Anthology 3 gave us a legal taste of all the bootlegged goodies from the Get Back sessions, in the form of this track, which is basically a half-assed medley of three classic rock and rollers. Dig it.
Maybe "half-assed" isn't entirely fair. But I think it's fair to admit that this sounds a little unfinished, don't you? See, here's the thing: January of 1969 saw the Beatles working on an album to be tentatively titled Get Back, which was to include some old-school covers of songs like the ones featured here-- combined with back-to-basics rocking originals. This was all in reaction to the artistic excesses of Sgt. Pepper and, to some extent, to the rampant genre experimentation that found its way onto the White Album. Get Back ended up morphing into the album that became Let It Be, and along the way it kind of lost its reason for being, such that almost nothing of that original mission was left. But at the same time they were trying to record Get Back, they were also filming the movie that was to become Let It Be, so practically every second of those sessions was recorded. And that meant bootlegs to death. I think I read a statistic once that something like 80% (or more) of Beatles bootlegs were all from this one month of recording sessions in January of 1969, which makes sense considering the reels and reels and reels of tape run. And it was only right that Anthology 3 acknowledge the bootleg tradition, even if half-assedly, here.

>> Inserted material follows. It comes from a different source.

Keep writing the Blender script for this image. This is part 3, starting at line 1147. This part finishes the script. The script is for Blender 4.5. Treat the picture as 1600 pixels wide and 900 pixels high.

"Rip It Up/Shake, Rattle, & Roll/Blue Suede Shoes" is typical of the Get Back bootlegs in its fragmented feel. Although the Beatles had this kind of vague idea that it would be nice to put covers on their album, I get the distinct sense that they didn't think it through much beyond that. The Get Back bootlegs (and indeed, Let It Be the film) are full of aimless jamming that seems not to get them any closer to nailing down an album setlist. At no point do the Beatles seem to decide to actually commit to one song over another. They know these songs in their guts. And they're playing them on autopilot. Nowhere in the Get Back sessions do you get the energy that's so palpable in, say, the entire Live at the BBC album. These are guys who have been playing together so long they almost sound bored.
So, here we have a track of some messing around. And the track has more energy than a lot of the bootleg stuff, so that's cool. The majority of this track-- ostensibly devoted to a cover of a Little Richard song, followed by a Bill Haley and the Comets song, followed by a Carl Perkins song (obviously made famous of Elvis, but I like the Perkins version myself)-- is "Blue Suede Shoes." It feels as if the previous songs are warm-ups to "Blue Suede Shoes," really. That one boasts a wicked awesome John Lennon vocal, a hilarious bearish harmony vocal from Paul, and some seriously funky guitar courtesy of George. Paul's sharing keyboards with Billy Preston, but it's Preston who I suspect is carrying that badass solo in the middle. By "Blue Suede Shoes," they're all playing fairly tightly, perhaps remembering when they used to, you know, enjoy playing together, and they do all right by it.
In the end, though, the Anthology 3 editors were perhaps right not to include more stuff like this. On this legally sanctioned album, we get a taste of the bootlegged stuff, and then we quickly move onward. It's just not the best work. And in comparison to their mind-blowingly-awesome work as a live band in their early years (so gorgeously captured on Live at the BBC), nothing on the Get Back sessions lives up. So here we are at A Year in the Life, getting it out of the way. Hell, if they put it on an Anthology, I'm honor-bound to cover it. And anyway, don't try to tell me that John Lennon singing "Blue Suede Shoes," not matter how tired and jaded he might be, isn't at least a little bit interesting.
"Rip It Up/Shake, Rattle, & Roll/Blue Suede Shoes," released in the U.K. and the U.S. disc 2 track 7 of Anthology 3, October 28, 1996.